• [WHAT THIS TASK INVOLVES] Quote each line of the material verbatim, without the pictures.

• [DATA]

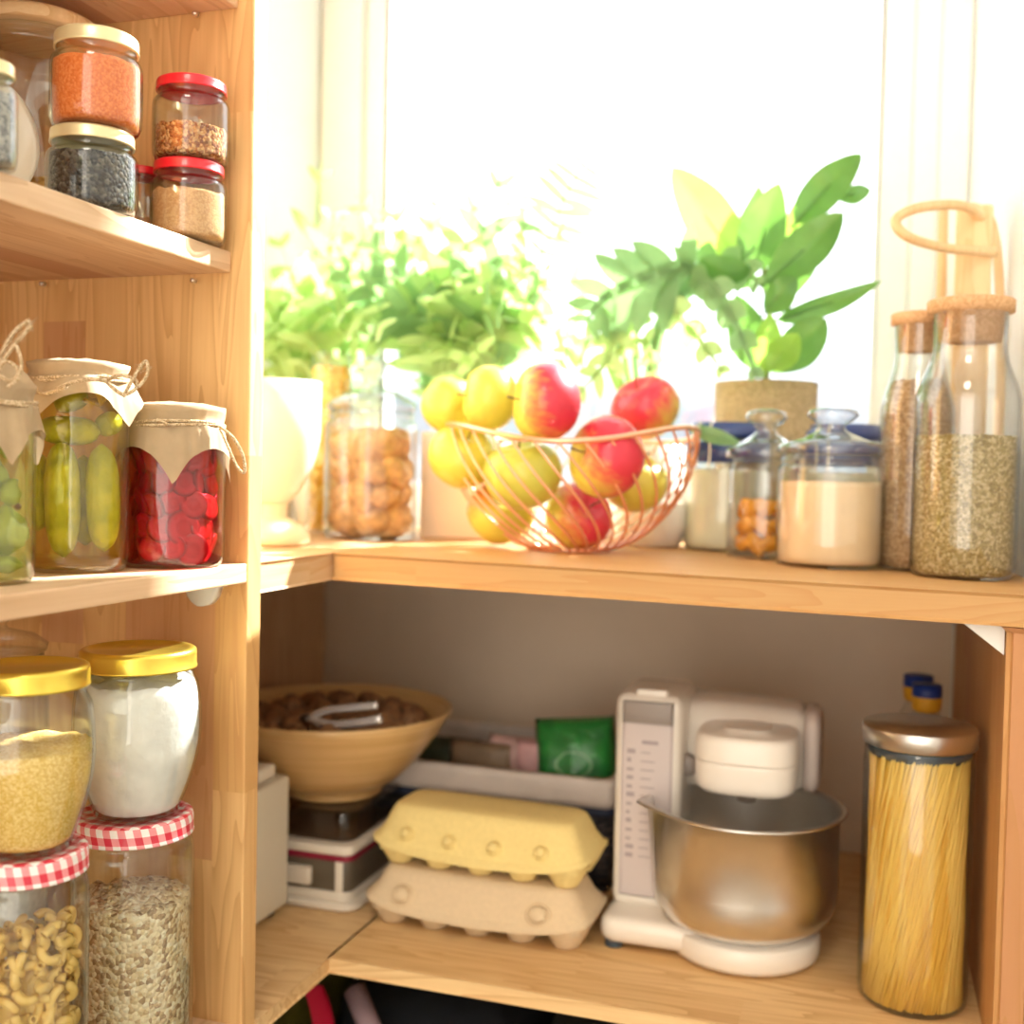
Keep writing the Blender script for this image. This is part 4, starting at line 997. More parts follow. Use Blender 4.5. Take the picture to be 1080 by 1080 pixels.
m = MB(); m.rbox((hx - .018, -.1075, Zk(940)), (hx - .008, -.104, Zk(908)), .002, rv=.0005); m.obj('corner_strip', PLASTIC, b)
m = MB(); m.rbox((-.040, -.1125, Zk(935)), (.020, -.103, Zk(916)), .0045, rv=.002); m.obj('display', plain('light_panel', (.75, .68, .58), .4), b)
zk = Zk(892)
m = MB(); zc = at(350, 842, 1.22).z - ZQ
m.rbox((-hx + .006, -.095, zk + .0005), (hx - .004, .09, zc - .002), .02, rv=.004)
to = m.obj('clear_tub', glass('smoky_plastic', (.66, .60, .54), (.5, .46, .42), 1.2), None, KO); tag(to, 'low clear plastic tub between the scale and the bamboo bowl', 'tub')
# bamboo bowl
Yc = 1.255; c = Vector((at(352, 838, Yc).x, Yc, 0)); d0 = depth(at(352, 790, Yc)); rb = 50 * d0 / FPX
zb0 = ZQ + zc + .000; c.z = zb0; RB = 124 * d0 / FPX; zt = at(352, 745, Yc).z; hb = zt - zb0
BAM = NT('spun_bamboo'); co = BAM.coord(); z_ = BAM.n('ShaderNodeSeparateXYZ'); BAM.l(co, z_.inputs[0])
cx_ = BAM.n('ShaderNodeCombineXYZ'); BAM.l(BAM.math('MULTIPLY', z_.outputs[2], 260), cx_.inputs[2]); BAM.l(BAM.math('MULTIPLY', z_.outputs[0], 3), cx_.inputs[0])
nn = BAM.noise(cx_.outputs[0], 1, 3); BAM.bsdf(BAM.ramp(nn, [(.3, (.58, .34, .12)), (.7, (.78, .52, .24))]), .35, coat=.25, bump=nn, bs=.15); BAM = BAM.m
bw = thing('bamboo_bowl', 'wide spun bamboo bowl full of walnuts on top of the scale', 'bowl', c)
m = MB(); pr = [(0, 0), (rb, 0), (rb * 1.02, .003), (rb * .98, .009)]
for i in range(1, 13):
    t_ = i / 12; pr.append((rb * .98 + (RB - rb * .98) * t_ ** .80, .009 + (hb - .009) * (t_ ** 1.25)))
inn = [(max(a - .004, 0), z + .004 if z < hb - .01 else z) for a, z in pr[3:]]
m.lathe(pr + [(RB - .002, hb + .002)] + list(reversed(inn)) + [(0, .012)], n=64); m.obj('bowl_body', BAM, bw)
WN = plain('walnut_shell', (.34, .17, .075), .6, var=.45, scale=90, bs=.9, bd=.003)
m = MB(); m.blob((0, 0, 0), .0185, (1, .88, .9), 22, .16, 3.5, 7); m.tube([(.0186 * cos(a), 0, .0170 * sin(a)) for a in [2 * pi * i / 30 for i in range(30)]], .0011, 5, closed=True); proto = m.obj('walnut', WN); k = 0
for ring, (rr, num) in enumerate([(.0, 1), (.038, 6), (.073, 12), (.100, 16)]):
    for q_ in range(num):
        a = 2 * pi * q_ / num + ring * .4
        if rr > RB - .022: continue
        o = proto if k == 0 else proto.copy()
        if k: COL.objects.link(o)
        k += 1; o.location = c + Vector((rr * cos(a), rr * sin(a), hb - .016 + rng.uniform(-.004, .004) - (.0 if ring < 3 else .003))); o.rotation_euler = (rng.uniform(0, 6), rng.uniform(0, 6), rng.uniform(0, 6))
        tag(o, 'brown walnut in its shell in the bamboo bowl', 'walnut', 'walnuts in the bamboo bowl')
m = MB(); m.lathe([(0, .014), (rb * .9, .02), (RB * .62, hb * .5), (RB * .74, hb * .62), (0, hb * .66)], n=40); tag(m.obj('walnut_pile', WN, None, c), 'walnuts heaped beneath the top layer in the bamboo bowl', 'walnuts', kind='stuff')
nc = thing('nutcracker', 'steel nutcracker with two bright handles lying on the walnuts', 'nutcracker', c + Vector((0, 0, hb + .004))); NO = nc.location.copy()
zn = hb
CHR = plain('bright_steel', (.92, .92, .92), .25, .6, coat=.5)
yy = Yc - .082
m = MB(); m.tube([p - NO for p in crv([at(325, 757, yy), at(345, 749, yy), at(375, 746, yy), at(398, 744, yy)])], [.003, .0035, .004, .0045] + [.0045] * 15, 10); m.obj('handle', CHR, nc)
m = MB(); m.tube([p - NO for p in crv([at(325, 757, yy), at(345, 764, yy - .006), at(375, 763, yy - .008), at(402, 758, yy - .010)])], [.004, .0045, .0045, .0045] + [.005] * 15, 10); m.obj('handle', CHR, nc)
m = MB(); m.blob((0, 0, 0), .008, (1.2, 1, .6), 14); m.obj('hinge', plain('dark_steel', (.2, .2, .2), .3, 1), nc, at(324, 757, yy) - NO)

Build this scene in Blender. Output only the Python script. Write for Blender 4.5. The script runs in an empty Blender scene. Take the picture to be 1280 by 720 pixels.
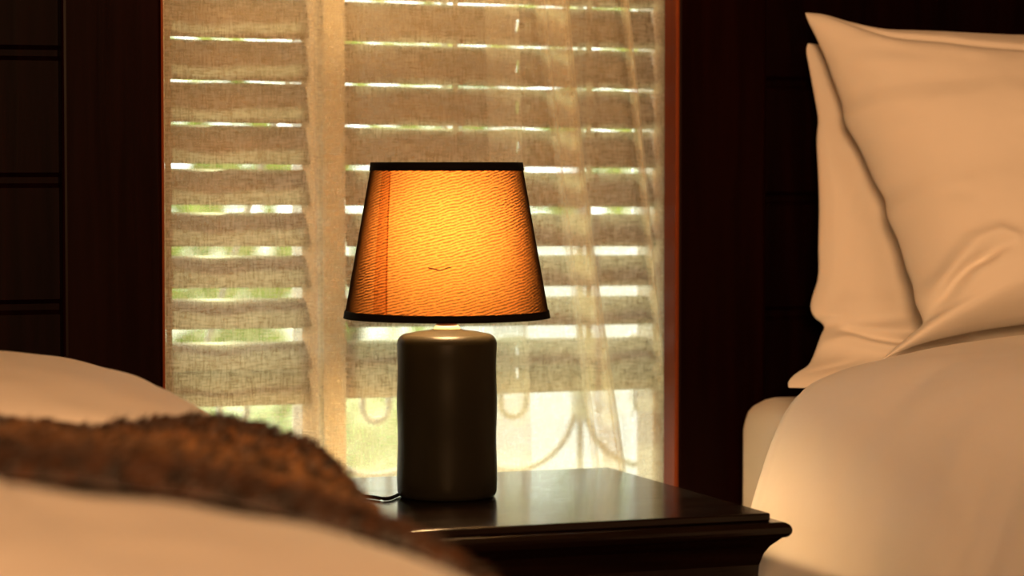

• [CORRECT RESULT]
Keep writing the Blender script for this image. This is part 4, starting at line 997. More parts follow. Use Blender 4.5. Take the picture to be 1080 by 1080 pixels.
m = MB(); m.rbox((hx - .018, -.1075, Zk(940)), (hx - .008, -.104, Zk(908)), .002, rv=.0005); m.obj('corner_strip', PLASTIC, b)
m = MB(); m.rbox((-.040, -.1125, Zk(935)), (.020, -.103, Zk(916)), .0045, rv=.002); m.obj('display', plain('light_panel', (.75, .68, .58), .4), b)
zk = Zk(892)
m = MB(); zc = at(350, 842, 1.22).z - ZQ
m.rbox((-hx + .006, -.095, zk + .0005), (hx - .004, .09, zc - .002), .02, rv=.004)
to = m.obj('clear_tub', glass('smoky_plastic', (.66, .60, .54), (.5, .46, .42), 1.2), None, KO); tag(to, 'low clear plastic tub between the scale and the bamboo bowl', 'tub')
# bamboo bowl
Yc = 1.255; c = Vector((at(352, 838, Yc).x, Yc, 0)); d0 = depth(at(352, 790, Yc)); rb = 50 * d0 / FPX
zb0 = ZQ + zc + .000; c.z = zb0; RB = 124 * d0 / FPX; zt = at(352, 745, Yc).z; hb = zt - zb0
BAM = NT('spun_bamboo'); co = BAM.coord(); z_ = BAM.n('ShaderNodeSeparateXYZ'); BAM.l(co, z_.inputs[0])
cx_ = BAM.n('ShaderNodeCombineXYZ'); BAM.l(BAM.math('MULTIPLY', z_.outputs[2], 260), cx_.inputs[2]); BAM.l(BAM.math('MULTIPLY', z_.outputs[0], 3), cx_.inputs[0])
nn = BAM.noise(cx_.outputs[0], 1, 3); BAM.bsdf(BAM.ramp(nn, [(.3, (.58, .34, .12)), (.7, (.78, .52, .24))]), .35, coat=.25, bump=nn, bs=.15); BAM = BAM.m
bw = thing('bamboo_bowl', 'wide spun bamboo bowl full of walnuts on top of the scale', 'bowl', c)
m = MB(); pr = [(0, 0), (rb, 0), (rb * 1.02, .003), (rb * .98, .009)]
for i in range(1, 13):
    t_ = i / 12; pr.append((rb * .98 + (RB - rb * .98) * t_ ** .80, .009 + (hb - .009) * (t_ ** 1.25)))
inn = [(max(a - .004, 0), z + .004 if z < hb - .01 else z) for a, z in pr[3:]]
m.lathe(pr + [(RB - .002, hb + .002)] + list(reversed(inn)) + [(0, .012)], n=64); m.obj('bowl_body', BAM, bw)
WN = plain('walnut_shell', (.34, .17, .075), .6, var=.45, scale=90, bs=.9, bd=.003)
m = MB(); m.blob((0, 0, 0), .0185, (1, .88, .9), 22, .16, 3.5, 7); m.tube([(.0186 * cos(a), 0, .0170 * sin(a)) for a in [2 * pi * i / 30 for i in range(30)]], .0011, 5, closed=True); proto = m.obj('walnut', WN); k = 0
for ring, (rr, num) in enumerate([(.0, 1), (.038, 6), (.073, 12), (.100, 16)]):
    for q_ in range(num):
        a = 2 * pi * q_ / num + ring * .4
        if rr > RB - .022: continue
        o = proto if k == 0 else proto.copy()
        if k: COL.objects.link(o)
        k += 1; o.location = c + Vector((rr * cos(a), rr * sin(a), hb - .016 + rng.uniform(-.004, .004) - (.0 if ring < 3 else .003))); o.rotation_euler = (rng.uniform(0, 6), rng.uniform(0, 6), rng.uniform(0, 6))
        tag(o, 'brown walnut in its shell in the bamboo bowl', 'walnut', 'walnuts in the bamboo bowl')
m = MB(); m.lathe([(0, .014), (rb * .9, .02), (RB * .62, hb * .5), (RB * .74, hb * .62), (0, hb * .66)], n=40); tag(m.obj('walnut_pile', WN, None, c), 'walnuts heaped beneath the top layer in the bamboo bowl', 'walnuts', kind='stuff')
nc = thing('nutcracker', 'steel nutcracker with two bright handles lying on the walnuts', 'nutcracker', c + Vector((0, 0, hb + .004))); NO = nc.location.copy()
zn = hb
CHR = plain('bright_steel', (.92, .92, .92), .25, .6, coat=.5)
yy = Yc - .082
m = MB(); m.tube([p - NO for p in crv([at(325, 757, yy), at(345, 749, yy), at(375, 746, yy), at(398, 744, yy)])], [.003, .0035, .004, .0045] + [.0045] * 15, 10); m.obj('handle', CHR, nc)
m = MB(); m.tube([p - NO for p in crv([at(325, 757, yy), at(345, 764, yy - .006), at(375, 763, yy - .008), at(402, 758, yy - .010)])], [.004, .0045, .0045, .0045] + [.005] * 15, 10); m.obj('handle', CHR, nc)
m = MB(); m.blob((0, 0, 0), .008, (1.2, 1, .6), 14); m.obj('hinge', plain('dark_steel', (.2, .2, .2), .3, 1), nc, at(324, 757, yy) - NO)

Build this scene in Blender. Output only the Python script. Write for Blender 4.5. The script runs in an empty Blender scene. Take the picture to be 1280 by 720 pixels.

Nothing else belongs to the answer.